一つは蛍。作中に二度出てくる。幼い頃、やよいと二人、それぞれの蚊帳に蛍を放し、数を競った思い出。そして、大人になった銀平が、美少女町枝を蛍狩りの会場で待ち伏せするシーン。そこでの一節。

人々が寄ってたかって、どよめいて捕えようとする蛍の火は、こんなに頼りなげに飛ぶのだろうかと、銀平は母の村のみずうみに見た蛍を思い出そうとした。

(『みずうみ』新潮文庫P153)

蛍は何かの象徴だろうか。考えるヒントとなりそうな記述は、蛍と蚊帳の思い出に続く部分にある。

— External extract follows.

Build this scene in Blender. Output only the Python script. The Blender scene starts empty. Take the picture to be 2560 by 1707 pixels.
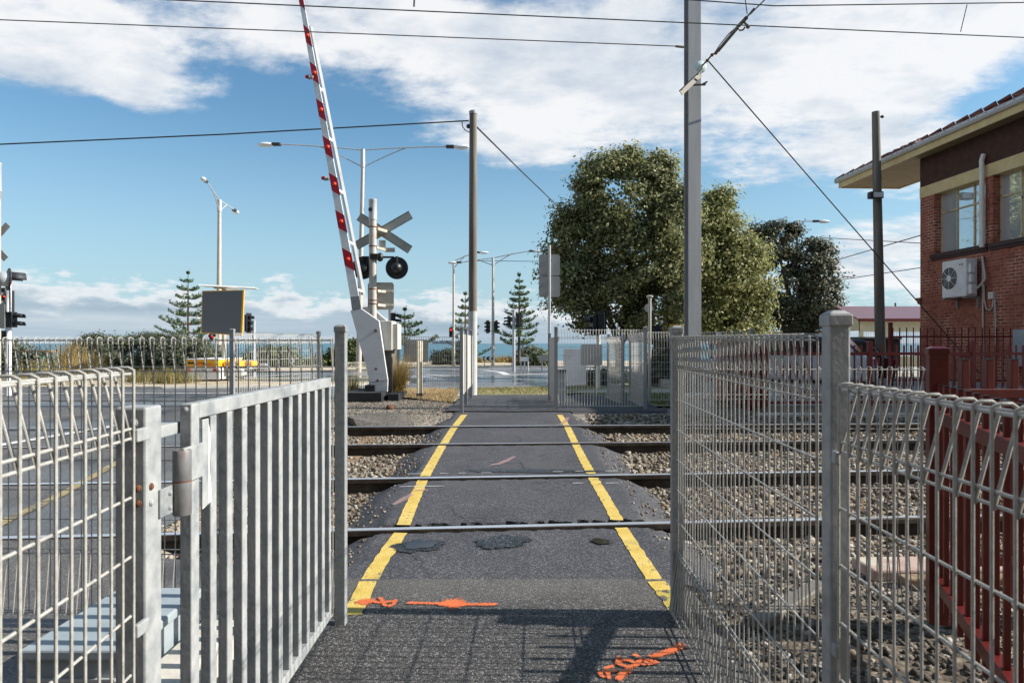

銀平はこのごろでもときどき、母の村のみずうみに夜の稲妻のひらめく幻を見る。ほとんど湖面すべてを照らし出して消える稲妻である。その稲妻の消えたあとには岸べに蛍がいる。岸べの蛍も幻のつづきと見られないことはないが、蛍はつけ足りで少し怪しい。稲妻の立つのはだいたい蛍のいる夏が多いから、こういう蛍のつけたりがあるのかもしれぬ。いかに銀平だって蛍の幻をみずうみで死んだ父の人魂などと思いはしないが、夜のみずうみに稲妻の消えた瞬間は気味のいいものではなかった。

(『みずうみ』新潮文庫P130)

これらのシーンを読んでみても、蛍の意味が判然としない。いつか、何度目かに読み返すとピンときたりするものだろうか。

もう一つ分からなかったのは、蛍狩り会場でのシーンの終盤。夜空に輝く星を「大きな蛍」と見紛い、幻の雨の音を聞く。自分を「幽霊」とあざけた後、幽霊の連想から、かつての捨子の幻を見る。(捨子は、銀平の子かどうか定かでない)

この一連の、現実と非現実が混じったシーンの解釈が難しい。蛍の意味と併せ、今後の宿題。